-------- Information provided
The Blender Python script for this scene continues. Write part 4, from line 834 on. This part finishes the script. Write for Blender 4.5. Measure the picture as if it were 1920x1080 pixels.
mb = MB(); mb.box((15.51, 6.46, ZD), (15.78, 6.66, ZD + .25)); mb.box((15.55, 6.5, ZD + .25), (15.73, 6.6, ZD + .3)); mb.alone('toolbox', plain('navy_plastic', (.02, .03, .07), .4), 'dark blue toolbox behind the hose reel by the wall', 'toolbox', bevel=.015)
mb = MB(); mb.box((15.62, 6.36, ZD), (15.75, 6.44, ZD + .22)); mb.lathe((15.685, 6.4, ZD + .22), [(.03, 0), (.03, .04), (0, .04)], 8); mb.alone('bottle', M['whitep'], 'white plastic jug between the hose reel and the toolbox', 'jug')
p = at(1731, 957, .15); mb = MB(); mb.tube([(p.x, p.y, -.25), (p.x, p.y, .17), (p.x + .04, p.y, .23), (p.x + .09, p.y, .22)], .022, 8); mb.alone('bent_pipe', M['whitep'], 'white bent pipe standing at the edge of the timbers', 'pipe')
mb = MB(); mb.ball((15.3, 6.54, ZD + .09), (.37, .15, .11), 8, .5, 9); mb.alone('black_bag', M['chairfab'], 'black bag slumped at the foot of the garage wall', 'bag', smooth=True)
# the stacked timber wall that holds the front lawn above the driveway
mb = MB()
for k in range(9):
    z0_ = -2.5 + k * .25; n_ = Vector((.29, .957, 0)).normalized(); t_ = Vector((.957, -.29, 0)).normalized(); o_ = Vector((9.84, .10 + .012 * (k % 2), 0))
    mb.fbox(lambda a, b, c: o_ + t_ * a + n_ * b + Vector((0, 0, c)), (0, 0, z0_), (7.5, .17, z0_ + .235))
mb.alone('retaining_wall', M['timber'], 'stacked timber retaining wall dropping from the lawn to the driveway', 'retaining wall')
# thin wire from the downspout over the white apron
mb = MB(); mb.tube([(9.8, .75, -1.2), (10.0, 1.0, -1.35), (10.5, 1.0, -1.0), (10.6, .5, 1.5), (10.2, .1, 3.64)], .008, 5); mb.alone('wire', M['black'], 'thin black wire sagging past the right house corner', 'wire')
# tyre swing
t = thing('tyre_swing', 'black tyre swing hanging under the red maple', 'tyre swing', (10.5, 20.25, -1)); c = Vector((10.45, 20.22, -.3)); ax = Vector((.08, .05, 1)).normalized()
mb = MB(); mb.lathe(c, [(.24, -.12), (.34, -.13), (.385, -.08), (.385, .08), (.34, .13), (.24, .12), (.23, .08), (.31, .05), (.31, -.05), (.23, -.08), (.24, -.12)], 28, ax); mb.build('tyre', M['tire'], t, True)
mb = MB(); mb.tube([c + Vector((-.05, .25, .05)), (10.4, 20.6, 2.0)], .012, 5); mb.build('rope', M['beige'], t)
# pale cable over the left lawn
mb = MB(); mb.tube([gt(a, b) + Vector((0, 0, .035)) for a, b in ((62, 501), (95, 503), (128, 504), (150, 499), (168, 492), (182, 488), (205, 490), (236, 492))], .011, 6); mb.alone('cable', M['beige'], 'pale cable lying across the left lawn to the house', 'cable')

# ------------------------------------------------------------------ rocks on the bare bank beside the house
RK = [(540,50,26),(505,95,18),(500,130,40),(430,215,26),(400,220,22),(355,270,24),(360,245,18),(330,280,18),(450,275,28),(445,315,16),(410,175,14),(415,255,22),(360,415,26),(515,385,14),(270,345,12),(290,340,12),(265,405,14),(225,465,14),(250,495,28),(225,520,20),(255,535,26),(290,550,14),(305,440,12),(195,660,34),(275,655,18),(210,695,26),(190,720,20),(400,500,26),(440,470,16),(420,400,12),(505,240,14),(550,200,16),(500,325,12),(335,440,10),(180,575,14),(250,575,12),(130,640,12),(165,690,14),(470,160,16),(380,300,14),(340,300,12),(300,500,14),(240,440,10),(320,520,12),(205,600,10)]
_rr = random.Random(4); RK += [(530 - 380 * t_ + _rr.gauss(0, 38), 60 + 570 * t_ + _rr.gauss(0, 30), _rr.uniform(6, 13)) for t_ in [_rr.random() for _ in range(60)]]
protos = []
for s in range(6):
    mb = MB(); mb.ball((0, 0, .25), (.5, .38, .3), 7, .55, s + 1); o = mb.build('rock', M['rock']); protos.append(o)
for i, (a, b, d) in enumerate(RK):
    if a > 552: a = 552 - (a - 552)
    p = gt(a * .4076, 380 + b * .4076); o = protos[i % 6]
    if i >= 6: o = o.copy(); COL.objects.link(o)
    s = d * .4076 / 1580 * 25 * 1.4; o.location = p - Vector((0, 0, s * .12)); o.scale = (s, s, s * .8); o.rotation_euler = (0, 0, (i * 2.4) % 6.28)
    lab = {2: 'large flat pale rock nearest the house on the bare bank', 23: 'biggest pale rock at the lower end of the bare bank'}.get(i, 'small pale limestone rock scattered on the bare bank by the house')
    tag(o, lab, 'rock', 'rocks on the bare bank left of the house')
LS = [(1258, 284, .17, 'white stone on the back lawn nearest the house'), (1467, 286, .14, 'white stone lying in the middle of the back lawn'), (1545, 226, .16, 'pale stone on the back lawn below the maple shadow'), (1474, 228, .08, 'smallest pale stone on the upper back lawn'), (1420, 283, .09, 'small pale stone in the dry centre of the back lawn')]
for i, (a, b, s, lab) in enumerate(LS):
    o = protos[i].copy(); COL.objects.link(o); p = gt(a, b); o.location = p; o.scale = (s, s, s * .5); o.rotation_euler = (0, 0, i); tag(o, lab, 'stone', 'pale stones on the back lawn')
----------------
Job |
Repeat the data above, word for word.

Result below |
The Blender Python script for this scene continues. Write part 4, from line 834 on. This part finishes the script. Write for Blender 4.5. Measure the picture as if it were 1920x1080 pixels.
mb = MB(); mb.box((15.51, 6.46, ZD), (15.78, 6.66, ZD + .25)); mb.box((15.55, 6.5, ZD + .25), (15.73, 6.6, ZD + .3)); mb.alone('toolbox', plain('navy_plastic', (.02, .03, .07), .4), 'dark blue toolbox behind the hose reel by the wall', 'toolbox', bevel=.015)
mb = MB(); mb.box((15.62, 6.36, ZD), (15.75, 6.44, ZD + .22)); mb.lathe((15.685, 6.4, ZD + .22), [(.03, 0), (.03, .04), (0, .04)], 8); mb.alone('bottle', M['whitep'], 'white plastic jug between the hose reel and the toolbox', 'jug')
p = at(1731, 957, .15); mb = MB(); mb.tube([(p.x, p.y, -.25), (p.x, p.y, .17), (p.x + .04, p.y, .23), (p.x + .09, p.y, .22)], .022, 8); mb.alone('bent_pipe', M['whitep'], 'white bent pipe standing at the edge of the timbers', 'pipe')
mb = MB(); mb.ball((15.3, 6.54, ZD + .09), (.37, .15, .11), 8, .5, 9); mb.alone('black_bag', M['chairfab'], 'black bag slumped at the foot of the garage wall', 'bag', smooth=True)
# the stacked timber wall that holds the front lawn above the driveway
mb = MB()
for k in range(9):
    z0_ = -2.5 + k * .25; n_ = Vector((.29, .957, 0)).normalized(); t_ = Vector((.957, -.29, 0)).normalized(); o_ = Vector((9.84, .10 + .012 * (k % 2), 0))
    mb.fbox(lambda a, b, c: o_ + t_ * a + n_ * b + Vector((0, 0, c)), (0, 0, z0_), (7.5, .17, z0_ + .235))
mb.alone('retaining_wall', M['timber'], 'stacked timber retaining wall dropping from the lawn to the driveway', 'retaining wall')
# thin wire from the downspout over the white apron
mb = MB(); mb.tube([(9.8, .75, -1.2), (10.0, 1.0, -1.35), (10.5, 1.0, -1.0), (10.6, .5, 1.5), (10.2, .1, 3.64)], .008, 5); mb.alone('wire', M['black'], 'thin black wire sagging past the right house corner', 'wire')
# tyre swing
t = thing('tyre_swing', 'black tyre swing hanging under the red maple', 'tyre swing', (10.5, 20.25, -1)); c = Vector((10.45, 20.22, -.3)); ax = Vector((.08, .05, 1)).normalized()
mb = MB(); mb.lathe(c, [(.24, -.12), (.34, -.13), (.385, -.08), (.385, .08), (.34, .13), (.24, .12), (.23, .08), (.31, .05), (.31, -.05), (.23, -.08), (.24, -.12)], 28, ax); mb.build('tyre', M['tire'], t, True)
mb = MB(); mb.tube([c + Vector((-.05, .25, .05)), (10.4, 20.6, 2.0)], .012, 5); mb.build('rope', M['beige'], t)
# pale cable over the left lawn
mb = MB(); mb.tube([gt(a, b) + Vector((0, 0, .035)) for a, b in ((62, 501), (95, 503), (128, 504), (150, 499), (168, 492), (182, 488), (205, 490), (236, 492))], .011, 6); mb.alone('cable', M['beige'], 'pale cable lying across the left lawn to the house', 'cable')

# ------------------------------------------------------------------ rocks on the bare bank beside the house
RK = [(540,50,26),(505,95,18),(500,130,40),(430,215,26),(400,220,22),(355,270,24),(360,245,18),(330,280,18),(450,275,28),(445,315,16),(410,175,14),(415,255,22),(360,415,26),(515,385,14),(270,345,12),(290,340,12),(265,405,14),(225,465,14),(250,495,28),(225,520,20),(255,535,26),(290,550,14),(305,440,12),(195,660,34),(275,655,18),(210,695,26),(190,720,20),(400,500,26),(440,470,16),(420,400,12),(505,240,14),(550,200,16),(500,325,12),(335,440,10),(180,575,14),(250,575,12),(130,640,12),(165,690,14),(470,160,16),(380,300,14),(340,300,12),(300,500,14),(240,440,10),(320,520,12),(205,600,10)]
_rr = random.Random(4); RK += [(530 - 380 * t_ + _rr.gauss(0, 38), 60 + 570 * t_ + _rr.gauss(0, 30), _rr.uniform(6, 13)) for t_ in [_rr.random() for _ in range(60)]]
protos = []
for s in range(6):
    mb = MB(); mb.ball((0, 0, .25), (.5, .38, .3), 7, .55, s + 1); o = mb.build('rock', M['rock']); protos.append(o)
for i, (a, b, d) in enumerate(RK):
    if a > 552: a = 552 - (a - 552)
    p = gt(a * .4076, 380 + b * .4076); o = protos[i % 6]
    if i >= 6: o = o.copy(); COL.objects.link(o)
    s = d * .4076 / 1580 * 25 * 1.4; o.location = p - Vector((0, 0, s * .12)); o.scale = (s, s, s * .8); o.rotation_euler = (0, 0, (i * 2.4) % 6.28)
    lab = {2: 'large flat pale rock nearest the house on the bare bank', 23: 'biggest pale rock at the lower end of the bare bank'}.get(i, 'small pale limestone rock scattered on the bare bank by the house')
    tag(o, lab, 'rock', 'rocks on the bare bank left of the house')
LS = [(1258, 284, .17, 'white stone on the back lawn nearest the house'), (1467, 286, .14, 'white stone lying in the middle of the back lawn'), (1545, 226, .16, 'pale stone on the back lawn below the maple shadow'), (1474, 228, .08, 'smallest pale stone on the upper back lawn'), (1420, 283, .09, 'small pale stone in the dry centre of the back lawn')]
for i, (a, b, s, lab) in enumerate(LS):
    o = protos[i].copy(); COL.objects.link(o); p = gt(a, b); o.location = p; o.scale = (s, s, s * .5); o.rotation_euler = (0, 0, i); tag(o, lab, 'stone', 'pale stones on the back lawn')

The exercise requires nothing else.